100 Stationen in NRW umgestaltet Neues Leben in ausgedienten Bahnhöfen

Geldern · Einer bundesweit einzigartigen Initiative von Bahn, Kommunen und Land ist es gelungen, mehr als 100 Stationen in NRW umzugestalten. Vielerorts wurden mit der Sanierung der Bahnhofsgebäude auch ganze Stadtteile aufgewertet.

Dort, wo früher Güterwaggons standen und eine Panzer-Rampe auf den nächsten Nato-Transport wartete, planschen heute Kinder in einem Springbrunnen, und im Finanzamt nebenan brüten Beamte über den Steuererklärungen der Bürger. Eine großzügige, Arena-artig angelegte Unterführung bahnt den Weg in das neue Quartier und in die Niers-Auen. Die Gleise sind auf ein Minimum geschrumpft, aber das Umfeld des Gelderner Bahnhofs hat sich zu einem kleinen städtebaulichen Prunkstück entwickelt. Deshalb zogen Landesregierung und Bahn hier am Niederrhein die Zwischenbilanz ihrer gemeinsamen Bemühungen, alten, aufgegebenen Bahnanlagen neues Leben einzuhauchen.

Am Anfang holperte es mächtig, als sich Kommunen dafür interessierten, dass aus dem leerstehenden Bahnhofsgebäude "nicht bloß ein Matratzen-Geschäft" wird, sondern wieder so etwas wie das "Herz der Stadt", berichtet Stefan Raetz, Bürgermeister von Rheinbach und einer der Pioniere der Revitalisierung. In "seinen" Bahnhof an der Strecke Bonn — Euskirchen sind inzwischen ein Ticketbüro, eine Hebamme, zwei Familien, ein Bäcker und ein Ballettstudio eingezogen.

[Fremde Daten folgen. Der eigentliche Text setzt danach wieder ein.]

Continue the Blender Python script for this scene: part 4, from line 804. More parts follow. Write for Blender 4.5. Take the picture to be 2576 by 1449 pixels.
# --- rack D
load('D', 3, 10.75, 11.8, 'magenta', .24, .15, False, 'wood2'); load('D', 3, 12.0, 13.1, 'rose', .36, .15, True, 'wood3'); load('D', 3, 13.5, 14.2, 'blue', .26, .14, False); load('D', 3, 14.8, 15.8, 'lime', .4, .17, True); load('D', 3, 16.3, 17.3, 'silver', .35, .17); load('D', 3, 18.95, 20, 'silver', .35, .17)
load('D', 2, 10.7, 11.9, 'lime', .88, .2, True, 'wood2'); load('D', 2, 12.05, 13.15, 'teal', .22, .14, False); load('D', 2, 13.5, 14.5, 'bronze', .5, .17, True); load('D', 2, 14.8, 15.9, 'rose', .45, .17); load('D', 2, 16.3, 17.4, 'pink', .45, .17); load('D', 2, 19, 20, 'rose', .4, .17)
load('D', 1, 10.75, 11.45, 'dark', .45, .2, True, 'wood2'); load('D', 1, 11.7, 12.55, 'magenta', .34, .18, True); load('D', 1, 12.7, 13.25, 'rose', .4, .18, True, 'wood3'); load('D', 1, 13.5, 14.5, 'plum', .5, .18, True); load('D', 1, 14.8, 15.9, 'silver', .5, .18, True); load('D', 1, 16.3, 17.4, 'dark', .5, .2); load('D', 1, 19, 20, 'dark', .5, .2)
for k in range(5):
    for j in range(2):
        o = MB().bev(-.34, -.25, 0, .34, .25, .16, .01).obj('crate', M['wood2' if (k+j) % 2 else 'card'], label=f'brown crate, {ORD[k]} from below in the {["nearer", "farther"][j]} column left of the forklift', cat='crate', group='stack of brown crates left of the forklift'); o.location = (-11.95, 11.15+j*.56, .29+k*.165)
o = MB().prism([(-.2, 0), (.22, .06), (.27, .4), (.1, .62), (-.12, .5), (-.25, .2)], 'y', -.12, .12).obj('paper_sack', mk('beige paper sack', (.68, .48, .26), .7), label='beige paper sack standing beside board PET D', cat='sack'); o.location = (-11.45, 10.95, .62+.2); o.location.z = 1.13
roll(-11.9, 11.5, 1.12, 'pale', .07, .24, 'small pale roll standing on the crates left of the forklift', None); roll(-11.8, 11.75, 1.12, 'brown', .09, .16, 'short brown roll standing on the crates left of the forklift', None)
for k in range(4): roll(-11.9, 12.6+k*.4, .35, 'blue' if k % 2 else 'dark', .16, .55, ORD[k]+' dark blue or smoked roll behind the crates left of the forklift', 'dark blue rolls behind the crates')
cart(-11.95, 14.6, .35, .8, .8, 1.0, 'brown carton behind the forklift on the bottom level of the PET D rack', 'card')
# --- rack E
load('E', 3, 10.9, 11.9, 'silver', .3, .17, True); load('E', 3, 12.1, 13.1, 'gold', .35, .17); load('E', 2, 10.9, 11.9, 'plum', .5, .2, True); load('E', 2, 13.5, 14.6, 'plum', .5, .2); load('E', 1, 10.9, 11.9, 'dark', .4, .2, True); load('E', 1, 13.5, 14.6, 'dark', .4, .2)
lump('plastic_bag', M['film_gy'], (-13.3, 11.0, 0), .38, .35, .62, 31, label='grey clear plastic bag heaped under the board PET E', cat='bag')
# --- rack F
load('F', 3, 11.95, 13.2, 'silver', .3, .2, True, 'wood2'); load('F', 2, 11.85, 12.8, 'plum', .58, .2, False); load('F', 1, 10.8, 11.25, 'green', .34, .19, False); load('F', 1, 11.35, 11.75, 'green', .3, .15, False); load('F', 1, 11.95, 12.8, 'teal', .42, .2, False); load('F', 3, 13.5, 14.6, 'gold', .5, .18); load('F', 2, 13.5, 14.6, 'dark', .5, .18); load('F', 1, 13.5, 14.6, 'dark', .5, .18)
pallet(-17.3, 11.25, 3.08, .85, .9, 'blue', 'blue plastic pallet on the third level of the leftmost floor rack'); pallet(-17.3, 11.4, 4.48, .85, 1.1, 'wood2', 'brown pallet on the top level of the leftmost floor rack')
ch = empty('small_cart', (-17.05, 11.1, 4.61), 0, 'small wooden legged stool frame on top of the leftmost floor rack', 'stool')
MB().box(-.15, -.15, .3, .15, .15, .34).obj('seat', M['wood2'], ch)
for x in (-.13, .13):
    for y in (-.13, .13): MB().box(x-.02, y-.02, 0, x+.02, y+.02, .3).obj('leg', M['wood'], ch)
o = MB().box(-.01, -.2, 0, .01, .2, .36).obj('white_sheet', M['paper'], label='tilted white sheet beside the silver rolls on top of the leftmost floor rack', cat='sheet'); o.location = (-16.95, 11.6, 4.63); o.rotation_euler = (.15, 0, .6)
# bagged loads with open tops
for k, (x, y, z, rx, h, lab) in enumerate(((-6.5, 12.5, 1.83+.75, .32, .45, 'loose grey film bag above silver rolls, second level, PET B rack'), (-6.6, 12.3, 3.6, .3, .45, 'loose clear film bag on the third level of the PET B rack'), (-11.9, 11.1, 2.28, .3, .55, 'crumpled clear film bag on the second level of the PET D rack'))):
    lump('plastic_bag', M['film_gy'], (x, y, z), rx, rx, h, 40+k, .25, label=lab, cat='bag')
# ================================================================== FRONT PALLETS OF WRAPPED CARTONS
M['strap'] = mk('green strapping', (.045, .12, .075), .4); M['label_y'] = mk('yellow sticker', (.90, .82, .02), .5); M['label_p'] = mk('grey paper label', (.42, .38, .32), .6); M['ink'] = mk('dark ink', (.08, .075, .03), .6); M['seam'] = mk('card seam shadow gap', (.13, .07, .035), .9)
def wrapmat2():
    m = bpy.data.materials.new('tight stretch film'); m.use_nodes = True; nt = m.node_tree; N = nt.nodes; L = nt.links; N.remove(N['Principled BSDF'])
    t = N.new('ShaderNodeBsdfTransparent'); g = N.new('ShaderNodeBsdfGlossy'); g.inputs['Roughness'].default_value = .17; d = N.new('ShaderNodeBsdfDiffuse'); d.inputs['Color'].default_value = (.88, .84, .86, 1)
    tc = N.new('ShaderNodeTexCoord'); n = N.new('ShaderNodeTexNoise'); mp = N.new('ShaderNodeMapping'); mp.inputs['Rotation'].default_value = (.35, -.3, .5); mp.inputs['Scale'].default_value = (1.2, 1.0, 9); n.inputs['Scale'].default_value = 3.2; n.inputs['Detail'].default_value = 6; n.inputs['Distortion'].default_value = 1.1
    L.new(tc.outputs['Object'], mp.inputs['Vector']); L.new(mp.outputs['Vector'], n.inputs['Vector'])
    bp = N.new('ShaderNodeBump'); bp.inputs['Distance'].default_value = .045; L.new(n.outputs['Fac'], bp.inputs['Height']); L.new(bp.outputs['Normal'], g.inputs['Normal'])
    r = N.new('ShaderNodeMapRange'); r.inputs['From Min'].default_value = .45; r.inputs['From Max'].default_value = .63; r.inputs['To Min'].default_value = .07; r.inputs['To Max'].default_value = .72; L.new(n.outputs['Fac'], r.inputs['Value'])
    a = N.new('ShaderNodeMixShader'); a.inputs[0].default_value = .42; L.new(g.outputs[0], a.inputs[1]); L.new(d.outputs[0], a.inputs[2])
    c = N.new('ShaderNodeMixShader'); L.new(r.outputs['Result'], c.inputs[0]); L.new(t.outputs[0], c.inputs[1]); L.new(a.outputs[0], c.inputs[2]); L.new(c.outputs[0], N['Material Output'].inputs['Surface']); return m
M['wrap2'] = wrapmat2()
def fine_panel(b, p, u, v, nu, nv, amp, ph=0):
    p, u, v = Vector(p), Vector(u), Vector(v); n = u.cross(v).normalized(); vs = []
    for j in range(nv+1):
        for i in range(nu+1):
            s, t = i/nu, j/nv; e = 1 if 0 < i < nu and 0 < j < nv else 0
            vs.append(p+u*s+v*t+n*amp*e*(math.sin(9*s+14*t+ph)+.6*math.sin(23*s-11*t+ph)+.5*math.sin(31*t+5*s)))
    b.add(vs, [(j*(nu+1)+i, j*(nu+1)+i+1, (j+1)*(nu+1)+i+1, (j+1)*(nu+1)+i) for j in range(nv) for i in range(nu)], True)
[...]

Was kurz nach der Jahrtausendwende in Rheinbach begann, hat mittlerweile mehr als 100 Bahnhöfen in NRW zu neuem Glanz verholfen. Es galt, die Bahn von unrealistischen Preisvorstellungen abzubringen und eine Schneise durch den Dschungel der Vorschriften zu schlagen. Für Kaufpreise von einem Euro bis zu sechsstelligen Summen wechselten die Anlagen den Besitzer. Meist sind und bleiben sie in kommunaler Hand, auch wenn — wie in Warburg — ein buddhistischer Tempel im alten Empfangsgebäude entsteht oder ein Restaurant.

Michael Groschek (SPD), Bau- und Verkehrsminister des Landes, sieht in dem Projekt eine doppelte Erfolgsgeschichte, verbindet sie doch städtebauliche Fortschritte mit einer höheren Attraktivität des Schienenverkehrs. Gesteuert wird das Ganze von der Bahnflächen-Entwicklungsgesellschaft NRW (BEG). Das Unternehmen gehört Land und Bahn je zur Hälfte und wirbt mit dem Slogan "Wir verstehen Bahnhof" für seine Expertise, die von der Altlastensanierung bis zum Bau von Unterführungen reicht. Groschek sieht NRW als Vorreiter bei der Umwandlung von Bahnflächen und Bahngebäuden, schließlich seien die Initiativen der Bürgermeister und der BEG bislang einmalig in Deutschland. Auch die Bahn, die noch viele überflüssige Immobilien besitzt, misst dem "Engagement des Landes bundesweiten Vorbildcharakter" bei.